Though it’s clear where Walt gets such ideas, it’s painful to watch him implement them. Struck by the beauty of a classmate, Sophie (Halley Feiffer), Walt tests his own sorts of appeals, declaring The Metamorphosis “Kafka-esque” in an effort to impress her. She’s forgiving, and seems inclined to like him, even when, as she says, he puts his “whole tongue” down her throat during a tentative first kiss. “Do it in little licks,” she suggests, trying to help. Embarrassed and afraid, Walt’s inner Bernard kicks in: “You shouldn’t have so many freckles on your face.” Sophie pales, but also seems to know herself — and apparently, boys her age — well enough that she’s not about to be devastated by such a feeble brand of offensiveness.
Less self-secure is Bernard’s student Lili (Anna Paquin). Though she knows how to work her wily magic (and here Paquin recalls her role in 25th Hour), Lili, a “chick” in Walt’s sense of the word, manipulates her options, flirting with Bernard and Walt after she moves into a spare room at Bernard’s. While this situation is too movie-regular to generate much sympathy for anyone involved, it also breaks open to suggest the separate desolations afflicting all three.

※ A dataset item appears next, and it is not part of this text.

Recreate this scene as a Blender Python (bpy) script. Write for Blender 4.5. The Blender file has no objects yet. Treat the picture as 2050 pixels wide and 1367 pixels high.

At times, Baumbach’s film slips into self-appreciating shorthand, as when the camera notes the movie poster in Walt’s bedroom, for The Mother and the Whore, or he runs off to find the diorama of eternal, gargantuan struggle in the Museum of Natural History that grants The Squid and the Whale its unsubtle title. But such clunks make their own sort of sense in a film dug so delicately into the psyche of a kid in what may end up being eternal turmoil. Walt read his world as he’s been instructed, as a reflection of himself.